DATA:
%%

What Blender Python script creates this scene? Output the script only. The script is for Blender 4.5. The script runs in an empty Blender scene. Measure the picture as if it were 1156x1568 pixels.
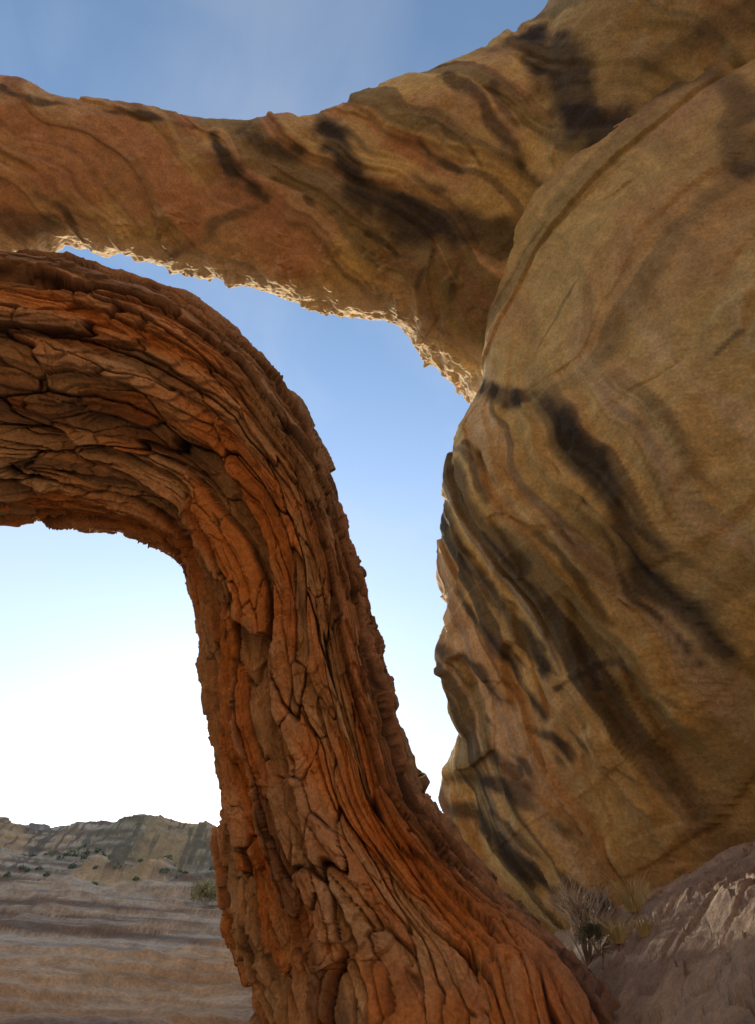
import bpy, math, random
import numpy as np
from mathutils import Vector
random.seed(3)
scene=bpy.context.scene
# ---------------------------------------------------------------- camera
PITCH=math.radians(38); F=934.0; CAMZ=1.6
cam=bpy.data.cameras.new("camera"); camo=bpy.data.objects.new("camera",cam)
scene.collection.objects.link(camo); scene.camera=camo
camo.location=(0,0,CAMZ); camo.rotation_euler=(math.radians(90)+PITCH,0,0)
cam.sensor_fit='VERTICAL'; cam.sensor_height=36; cam.lens=36*F/1568; cam.clip_end=8000; cam.clip_start=.05
cp,sp=math.cos(PITCH),math.sin(PITCH)
def survey(px,py,k):
    """sight line bearing + distance -> world position (metres)"""
    a=(np.asarray(px,float)-578)/F; b=(784-np.asarray(py,float))/F; k=np.asarray(k,float)
    return np.stack([a*k,(cp-b*sp)*k,(sp+b*cp)*k+CAMZ],-1)
def locate(P,N,pts):
    """world positions of surveyed features on a rock surface"""
    rel=P-np.array([0,0,CAMZ]);dep=rel[...,1]*cp+rel[...,2]*sp;up=-rel[...,1]*sp+rel[...,2]*cp
    dd=np.maximum(dep,.1);px=578+F*rel[...,0]/dd;py=784-F*up/dd
    bad=((N*-rel).sum(-1)<0)|(dep<1)
    out=[]
    for (a,b) in pts:
        e=(px-a)**2+(py-b)**2+bad*1e9
        out.append(P.reshape(-1,3)[np.argmin(e)])
    return np.array(out)
# ---------------------------------------------------------------- noise
def h3(ix,iy,iz,seed):
    h=(ix.astype(np.int64)*374761393+iy.astype(np.int64)*668265263+iz.astype(np.int64)*2147483647+seed*1274126177)&0xffffffff
    h=((h^(h>>13))*1274126177)&0xffffffff
    h=((h^(h>>15))*2246822519)&0xffffffff
    h=h^(h>>16)
    return (h&0xffffff)/float(0xffffff)
def vn(x,y,z,seed=0):
    x,y,z=np.broadcast_arrays(x,y,z)
    ix=np.floor(x);iy=np.floor(y);iz=np.floor(z)
    fx=x-ix;fy=y-iy;fz=z-iz
    fx=fx*fx*fx*(fx*(fx*6-15)+10);fy=fy*fy*fy*(fy*(fy*6-15)+10);fz=fz*fz*fz*(fz*(fz*6-15)+10)
    r=0
    for dx in(0,1):
        wx=fx if dx else 1-fx
        for dy in(0,1):
            wy=fy if dy else 1-fy
            for dz in(0,1):
                wz=fz if dz else 1-fz
                r=r+wx*wy*wz*h3(ix+dx,iy+dy,iz+dz,seed)
    return r*2-1
def fbm(x,y,z,o=4,seed=0,g=.5):
    r=0;a=1;t=0
    for i in range(o):
        r=r+a*vn(x,y,z,seed+i*17);t+=a;a*=g;x=x*2.03+3.1;y=y*2.03+1.7;z=z*2.03+.9
    return r/t*1.6
def vor(u,v,seed=0,jit=.9):
    iu=np.floor(u);iv=np.floor(v)
    f1=np.full(u.shape,9.);f2=np.full(u.shape,9.);c=np.zeros(u.shape);ov=np.zeros(u.shape)
    z=np.zeros_like(iu)
    for du in(-1,0,1):
        for dv in(-1,0,1):
            cu=iu+du;cv=iv+dv
            a=h3(cu,cv,z,seed);b=h3(cu,cv,z,seed+5);cc=h3(cu,cv,z,seed+9)
            yv=v-(cv+.5+(b-.5)*jit)
            d=np.hypot(cu+.5+(a-.5)*jit-u,yv)
            m=d<f1
            f2=np.where(m,f1,np.minimum(f2,d));c=np.where(m,cc,c);ov=np.where(m,yv,ov);f1=np.where(m,d,f1)
    return f2-f1,c,ov
def ss(a,b,x):
    t=np.clip((x-a)/(b-a),0,1);return t*t*(3-2*t)
def terr(x,sharp=.8):
    f=np.floor(x);r=x-f
    return f+ss(.5-.5*(1-sharp),.5+.5*(1-sharp),r)
def mix(a,b,t):
    t=np.clip(t,0,1)[...,None];return np.asarray(a)*(1-t)+np.asarray(b)*t
# ---------------------------------------------------------------- mesh helper
def grid_mesh(name,P,col,mat,closed=False,caps=False,extra=None):
    n,m=P.shape[:2]
    me=bpy.data.meshes.new(name)
    V=P.reshape(-1,3)
    i=np.arange(n-1)[:,None]; mm=m if closed else m-1
    j=np.arange(mm)[None,:]; j2=(j+1)%m
    Q=np.stack([i*m+j,i*m+j2,(i+1)*m+j2,(i+1)*m+j],-1).reshape(-1,4)
    loops=Q.reshape(-1); starts=np.arange(len(Q))*4; tot=np.full(len(Q),4)
    if caps:
        e0=np.arange(m)[::-1]; e1=(n-1)*m+np.arange(m)
        starts=np.concatenate([starts,[len(loops),len(loops)+m]]);tot=np.concatenate([tot,[m,m]])
        loops=np.concatenate([loops,e0,e1])
    me.vertices.add(len(V)); me.vertices.foreach_set("co",V.astype(np.float32).ravel())
    me.loops.add(len(loops)); me.loops.foreach_set("vertex_index",loops.astype(np.int32))
    me.polygons.add(len(starts)); me.polygons.foreach_set("loop_start",starts.astype(np.int32))
    me.polygons.foreach_set("loop_total",tot.astype(np.int32))
    me.polygons.foreach_set("use_smooth",np.ones(len(starts),bool))
    me.update(calc_edges=True)
    a=me.attributes.new("rock_col",'FLOAT_COLOR','POINT')
    c4=np.ones((len(V),4),np.float32);c4[:,:3]=np.clip(col.reshape(-1,3),0,1);a.data.foreach_set("color",c4.ravel())
    if extra is not None:
        a=me.attributes.new("flow",'FLOAT_VECTOR','POINT');a.data.foreach_set("vector",extra.reshape(-1,3).astype(np.float32).ravel())
    me.materials.append(mat)
    o=bpy.data.objects.new(name,me);scene.collection.objects.link(o);return o
def normals(P,closed):
    du=np.gradient(P,axis=0)
    if closed: dv=(np.roll(P,-1,1)-np.roll(P,1,1))/2
    else: dv=np.gradient(P,axis=1)
    N=np.cross(du,dv);return N/(np.linalg.norm(N,axis=-1,keepdims=True)+1e-9)
# ---------------------------------------------------------------- materials
def rock_mat(name,bump=.4,scale=1.0,flow=False,strata=0.0,varn=.25,fl=.2):
    m=bpy.data.materials.new(name);m.use_nodes=True;nt=m.node_tree;N=nt.nodes;L=nt.links
    for n in list(N):N.remove(n)
    out=N.new('ShaderNodeOutputMaterial');b=N.new('ShaderNodeBsdfPrincipled')
    L.new(b.outputs[0],out.inputs[0]);b.inputs['Roughness'].default_value=.85
    b.inputs['Specular IOR Level'].default_value=.2
    at=N.new('ShaderNodeAttribute');at.attribute_name='rock_col'
    tc=N.new('ShaderNodeTexCoord')
    co=tc.outputs['Object']
    n1=N.new('ShaderNodeTexNoise');n1.inputs['Scale'].default_value=2.2*scale;n1.inputs['Detail'].default_value=6;n1.inputs['Roughness'].default_value=.65
    L.new(co,n1.inputs['Vector'])
    n2=N.new('ShaderNodeTexNoise');n2.inputs['Scale'].default_value=14*scale;n2.inputs['Detail'].default_value=5;n2.inputs['Roughness'].default_value=.7
    L.new(co,n2.inputs['Vector'])
    mr=N.new('ShaderNodeMapRange');mr.inputs[1].default_value=.3;mr.inputs[2].default_value=.7;mr.inputs[3].default_value=1-varn;mr.inputs[4].default_value=1+varn
    L.new(n1.outputs[0],mr.inputs[0])
    mr2=N.new('ShaderNodeMapRange');mr2.inputs[1].default_value=.3;mr2.inputs[2].default_value=.7;mr2.inputs[3].default_value=.75;mr2.inputs[4].default_value=1.24
    L.new(n2.outputs[0],mr2.inputs[0])
    mu=N.new('ShaderNodeMath');mu.operation='MULTIPLY';L.new(mr.outputs[0],mu.inputs[0]);L.new(mr2.outputs[0],mu.inputs[1])
    src_mul=mu.outputs[0]
    add=N.new('ShaderNodeMath');add.operation='MULTIPLY_ADD';add.inputs[1].default_value=.5;L.new(n2.outputs[0],add.inputs[0]);L.new(n1.outputs[0],add.inputs[2])
    src=add.outputs[0]
    if flow:
        fa=N.new('ShaderNodeAttribute');fa.attribute_name='flow'
        n4=N.new('ShaderNodeTexNoise');n4.inputs['Scale'].default_value=1;n4.inputs['Detail'].default_value=5;n4.inputs['Roughness'].default_value=.6
        L.new(fa.outputs['Vector'],n4.inputs['Vector'])
        m4=N.new('ShaderNodeMath');m4.operation='MULTIPLY_ADD';m4.inputs[1].default_value=strata;L.new(n4.outputs[0],m4.inputs[0]);L.new(src,m4.inputs[2]);src=m4.outputs[0]
        mr4=N.new('ShaderNodeMapRange');mr4.inputs[1].default_value=.3;mr4.inputs[2].default_value=.7;mr4.inputs[3].default_value=1-fl;mr4.inputs[4].default_value=1+fl
        L.new(n4.outputs[0],mr4.inputs[0])
        m5=N.new('ShaderNodeMath');m5.operation='MULTIPLY';L.new(mr4.outputs[0],m5.inputs[0]);L.new(src_mul,m5.inputs[1]);src_mul=m5.outputs[0]
    vm=N.new('ShaderNodeVectorMath');vm.operation='SCALE';L.new(at.outputs['Color'],vm.inputs[0]);L.new(src_mul,vm.inputs['Scale'])
    L.new(vm.outputs[0],b.inputs['Base Color'])
    bp=N.new('ShaderNodeBump');bp.inputs['Strength'].default_value=bump;bp.inputs['Distance'].default_value=.12/scale
    L.new(src,bp.inputs['Height']);L.new(bp.outputs[0],b.inputs['Normal'])
    return m
def leaf_mat(name,c):
    m=bpy.data.materials.new(name);m.use_nodes=True;nt=m.node_tree;N=nt.nodes;L=nt.links
    b=N['Principled BSDF'];b.inputs['Roughness'].default_value=.7
    tc=N.new('ShaderNodeTexCoord');n=N.new('ShaderNodeTexNoise');n.inputs['Scale'].default_value=3
    L.new(tc.outputs['Object'],n.inputs[0]);r=N.new('ShaderNodeValToRGB')
    r.color_ramp.elements[0].position=.3;r.color_ramp.elements[0].color=(c[0]*.55,c[1]*.55,c[2]*.55,1)
    r.color_ramp.elements[1].position=.7;r.color_ramp.elements[1].color=(c[0]*1.4,c[1]*1.4,c[2]*1.4,1)
    L.new(n.outputs[0],r.inputs[0]);L.new(r.outputs[0],b.inputs['Base Color'])
    return m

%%

WHAT TO PRODUCE:
Give the count of lines containing "scene", with no added text.

FINAL RESULT:
4